> _WORK REQUIRED_
Quote each line of the material verbatim, without the pictures.

-- begin INFORMATION SHOWN --

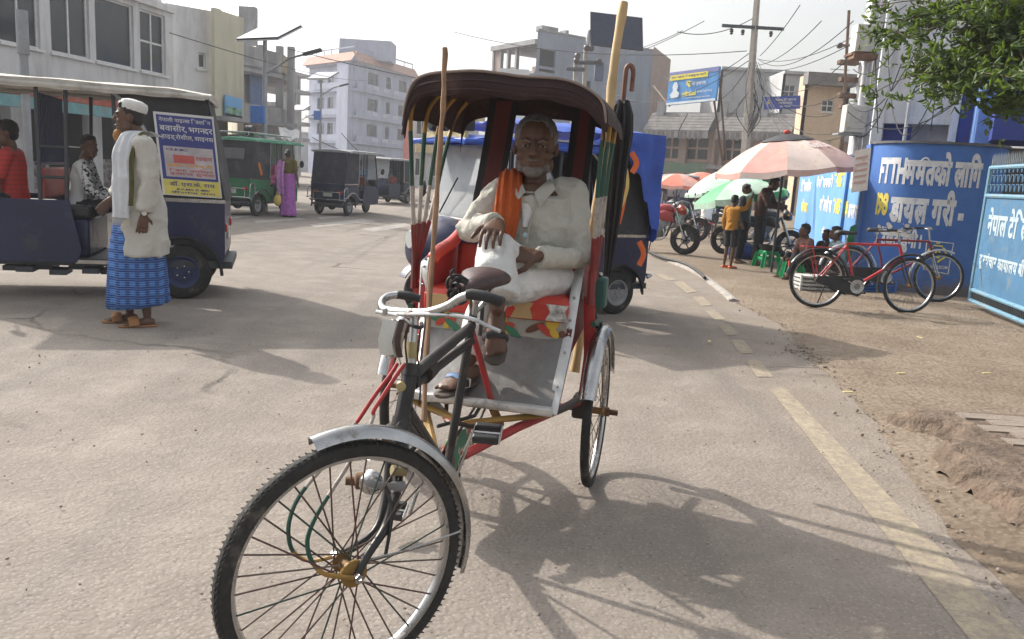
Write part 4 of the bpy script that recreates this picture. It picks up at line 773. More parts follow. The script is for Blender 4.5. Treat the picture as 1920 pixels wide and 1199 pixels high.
for (px, py, Y) in ((1700, 70, 8.2), (1690, 40, 8.6), (1740, 110, 8.0), (1760, 135, 7.6), (1705, 140, 8.2), (1800, 170, 7.6), (1840, 185, 7.4), (1850, 90, 7.8), (1900, 140, 7.3), (1880, 40, 8), (1790, 60, 8), (1740, 20, 8.6), (1930, 175, 7.4), (1820, 120, 7.6), (1715, 165, 8.0), (1960, 90, 7.5), (1890, 185, 7.6), (1780, 10, 8.5), (1860, 10, 8), (1770, 165, 7.6)):
    e = P(px, py, Y); s_ = V((7.6, 9.0, 3.9)); m_ = s_.lerp(e, .5)+V((rr.uniform(-.1, .1), rr.uniform(-.1, .1), .22)); pts = spline([s_, m_, e], 8)
    br.tube(pts, [.03-.024*i/(len(pts)-1) for i in range(len(pts))], 6); tips.append(pts)
    for k in range(5):
        a = pts[rr.randint(6, len(pts)-1)]; b_ = a+V((rr.gauss(0, .28), rr.gauss(0, .28), rr.gauss(-.05, .16))); sp = spline([a, a.lerp(b_, .5)+V((0, 0, .05)), b_], 4); br.tube(sp, [.008, *[.005]*(len(sp)-2), .002], 4); tips.append([a]*4+sp*2)
br.build('limbs', BARK, tree)
lv = []; fc = []; at = []
def leaf(p_, d, L_, w_):
    s_ = d.cross(V((0, 0, 1))); s_ = (s_ if s_.length > .01 else V((1, 0, 0))).normalized(); s_ = (s_+V((0, 0, rr.gauss(0, .6)))).normalized(); n_ = d.cross(s_).normalized(); b0 = len(lv)
    lv.extend([p_, p_+d*L_*.35+s_*w_+n_*.006, p_+d*L_*.75+s_*w_*.8-n_*.004, p_+d*L_-n_*.014, p_+d*L_*.75-s_*w_*.8-n_*.004, p_+d*L_*.35-s_*w_+n_*.006, p_+d*L_*.5-n_*.008])
    fc.extend([(b0, b0+1, b0+6), (b0+1, b0+2, b0+6), (b0+2, b0+3, b0+6), (b0+3, b0+4, b0+6), (b0+4, b0+5, b0+6), (b0+5, b0, b0+6)]); at.extend([rr.random()]*7)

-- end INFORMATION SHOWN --

> _SOLUTION TO THIS TASK_
Write part 4 of the bpy script that recreates this picture. It picks up at line 773. More parts follow. The script is for Blender 4.5. Treat the picture as 1920 pixels wide and 1199 pixels high.
for (px, py, Y) in ((1700, 70, 8.2), (1690, 40, 8.6), (1740, 110, 8.0), (1760, 135, 7.6), (1705, 140, 8.2), (1800, 170, 7.6), (1840, 185, 7.4), (1850, 90, 7.8), (1900, 140, 7.3), (1880, 40, 8), (1790, 60, 8), (1740, 20, 8.6), (1930, 175, 7.4), (1820, 120, 7.6), (1715, 165, 8.0), (1960, 90, 7.5), (1890, 185, 7.6), (1780, 10, 8.5), (1860, 10, 8), (1770, 165, 7.6)):
    e = P(px, py, Y); s_ = V((7.6, 9.0, 3.9)); m_ = s_.lerp(e, .5)+V((rr.uniform(-.1, .1), rr.uniform(-.1, .1), .22)); pts = spline([s_, m_, e], 8)
    br.tube(pts, [.03-.024*i/(len(pts)-1) for i in range(len(pts))], 6); tips.append(pts)
    for k in range(5):
        a = pts[rr.randint(6, len(pts)-1)]; b_ = a+V((rr.gauss(0, .28), rr.gauss(0, .28), rr.gauss(-.05, .16))); sp = spline([a, a.lerp(b_, .5)+V((0, 0, .05)), b_], 4); br.tube(sp, [.008, *[.005]*(len(sp)-2), .002], 4); tips.append([a]*4+sp*2)
br.build('limbs', BARK, tree)
lv = []; fc = []; at = []
def leaf(p_, d, L_, w_):
    s_ = d.cross(V((0, 0, 1))); s_ = (s_ if s_.length > .01 else V((1, 0, 0))).normalized(); s_ = (s_+V((0, 0, rr.gauss(0, .6)))).normalized(); n_ = d.cross(s_).normalized(); b0 = len(lv)
    lv.extend([p_, p_+d*L_*.35+s_*w_+n_*.006, p_+d*L_*.75+s_*w_*.8-n_*.004, p_+d*L_-n_*.014, p_+d*L_*.75-s_*w_*.8-n_*.004, p_+d*L_*.35-s_*w_+n_*.006, p_+d*L_*.5-n_*.008])
    fc.extend([(b0, b0+1, b0+6), (b0+1, b0+2, b0+6), (b0+2, b0+3, b0+6), (b0+3, b0+4, b0+6), (b0+4, b0+5, b0+6), (b0+5, b0, b0+6)]); at.extend([rr.random()]*7)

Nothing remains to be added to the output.